**WRITTEN EXERCISE:** From the first line of the data below through the line holding "COL = S.collection", output each line exactly and leave the pictures out.

**DATASET EXCERPT:**
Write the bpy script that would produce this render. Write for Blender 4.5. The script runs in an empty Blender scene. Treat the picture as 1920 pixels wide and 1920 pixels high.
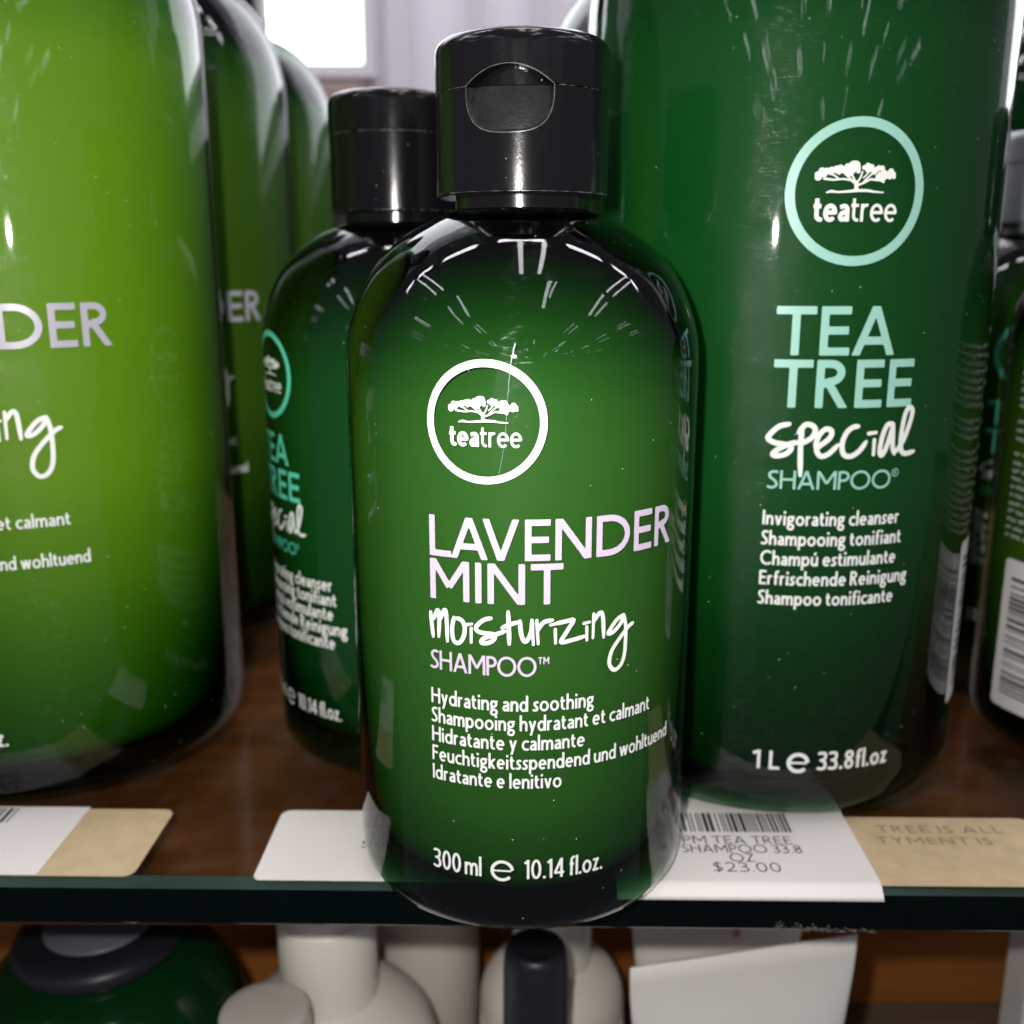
import bpy, bmesh, math, random
import numpy as np
from mathutils import Vector, Matrix
random.seed(4); rng = np.random.default_rng(4)
MM = 0.001
S = bpy.context.scene
COL = S.collection

# ---------------------------------------------------------------- camera, world, lamps, exposure
CAM_H = 126.6; PITCH = 13.5
cam = bpy.data.cameras.new('camera'); camo = bpy.data.objects.new('camera', cam); COL.objects.link(camo)
camo.location = (0, 0, CAM_H*MM); camo.rotation_euler = (math.radians(90-PITCH), 0, 0)
cam.sensor_width = 36; cam.sensor_height = 36; cam.lens = 36*1925/1920
cam.clip_start = 0.01; cam.clip_end = 60
cam.dof.use_dof = True; cam.dof.focus_distance = 0.176; cam.dof.aperture_fstop = 17
cam.dof.aperture_blades = 0
S.camera = camo

W = bpy.data.worlds.new('World'); S.world = W; W.use_nodes = True
wn = W.node_tree.nodes; wl = W.node_tree.links
wbg = wn['Background']; wbg.inputs[0].default_value = (0.80, 0.80, 0.92, 1); wbg.inputs[1].default_value = 0.16

def area(name, loc, rot, sx, sy, radiance, color=(1,1,1), disk=False):
    L = bpy.data.lights.new(name, 'AREA'); L.color = color
    if disk:
        L.shape = 'DISK'; L.size = sx; A = math.pi*sx*sx/4
    else:
        L.shape = 'RECTANGLE'; L.size = sx; L.size_y = sy; A = sx*sy
    L.energy = radiance*math.pi*A
    o = bpy.data.objects.new(name, L); COL.objects.link(o); o.location = loc; o.rotation_euler = rot
    return o
# phone flash beside the lens (a small round LED), facing the shelf
FLASH_POWER = 0.40
fl = area('phone_flash', (-0.0165, 0.0, 0.142), (math.radians(90-4), 0, 0), 0.0075, 0.0075, 1.0, (1.0, 0.97, 0.92), True)
fl.data.energy = FLASH_POWER; fl.data.spread = math.radians(135)
# fluorescent ceiling fixtures of the shop: pairs of tubes in rows running away behind the photographer
TUBE = 7.5
for ix in range(-3, 4):
    for iy in range(0, 6):
        X = ix*2.1 + 0.35 + random.uniform(-.35, .35); Y = -1.5 - iy*2.0 + random.uniform(-.4, .4)
        k = random.random()
        if k < .16 and iy > 0: continue
        for dx in ((-0.11, 0.11) if k < .8 else (0.1,)):
            area('ceiling_tube', (X+dx, Y, 2.05+random.uniform(-.1, .25)), (0, 0, random.uniform(-.05, .05)), random.choice((.05, .07, .09)), random.choice((.8, 1.1, 1.15)), TUBE*random.uniform(.7, 1.3), (0.93, 0.97, 1.0))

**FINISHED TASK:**
Write the bpy script that would produce this render. Write for Blender 4.5. The script runs in an empty Blender scene. Treat the picture as 1920 pixels wide and 1920 pixels high.
import bpy, bmesh, math, random
import numpy as np
from mathutils import Vector, Matrix
random.seed(4); rng = np.random.default_rng(4)
MM = 0.001
S = bpy.context.scene
COL = S.collection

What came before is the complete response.